Beyoncé Knowles has won 16 Grammy Awards, sold 88 million albums and has spent 36 weeks on top of the charts, but it wasn’t until the lights went out after her incendiary Super Bowl halftime show that the Houston native transitioned from pop icon to political target.
“BEYONCE BOOTY BLACKOUT?” screamed the Drudge Report, the conservative news aggravator. The NFL clarified the next day that the blackout wasn’t the singer’s fault, but by that time Beyoncé had blown up. Not only had her digital-album sales shot up 230%, but Beyoncé was a hit on the conservatives’ complain-a-thon. The only thing they’re not blaming on Beyoncé these days is video games.
Some of the criticism was, to be fair, absolutely crazy. Elect A New Congress claimed vindication for its heretofore-unknown boycott of Beyoncé’s halftime show because (stay with me here) she flashed the triangular symbol of the Illuminati.
“Sycophants are trying to pass this off as Beyoncé giving the sign of her husband’s promotion company, Roc A Fella records. But you’ve got to be awfully thick between the ears to miss the allusion to ‘Rockefeller,’ …long affiliated with the Illuminati and their New World Order,” said Elect a New Congress founder William Fawell. “I’m left wondering how hard they have to hit people over the head with their anti-America theology that celebrates a godless centralized government and economy entrenched in a tyrannical state before people start getting the message.”

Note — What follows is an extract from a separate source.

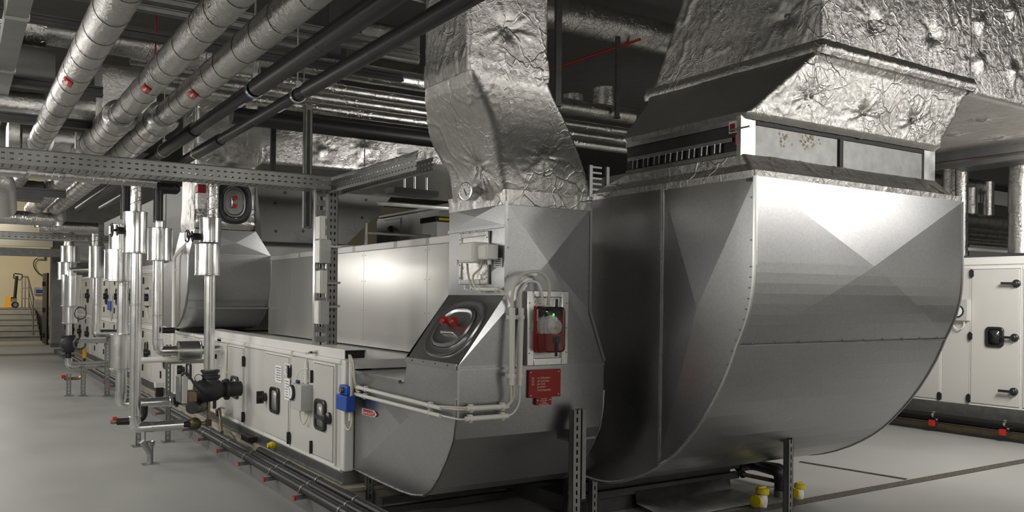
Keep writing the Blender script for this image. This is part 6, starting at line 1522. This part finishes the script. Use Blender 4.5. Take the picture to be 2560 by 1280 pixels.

Most of the criticism was entirely predictable. Rush Limbaugh had warmed up the conservative choir before the Super Bowl when he criticized the “breathless” treatment Beyoncé received from CNN when she sang the National Anthem for the press corps.
“Beyoncé, Obama, CNN treats them the same. And of course Obama is the Celebrity of the United States,” blathered Rush before his rant devolved into a racist self-parody.
Most of the finger wagging was over Beyoncé’s confidently sexual performance. Kathryn Jena Lopez wrote a piece entitled “Put a Dress On” for National Review Online that asked, “Why can’t we have a national entertainment moment that does not include a mother gyrating in a black teddy?”
And Rachel Campos-Duffy, formerly a cast member of The Real World: San Francisco and now the head of the Libre Initiative and wife of rightwing Wisconsin congressman Sean Duffy, went on Mike Huckabee’s radio show to complain about Beyoncé’s performance. “It looked like a stripper show,” said Campos-Duffy. “I half expected a pole to pop out of the platform there.”
But that wasn’t what got her angry. “What made me mad is that the First Lady tweeted about it,” said Campos-Duffy.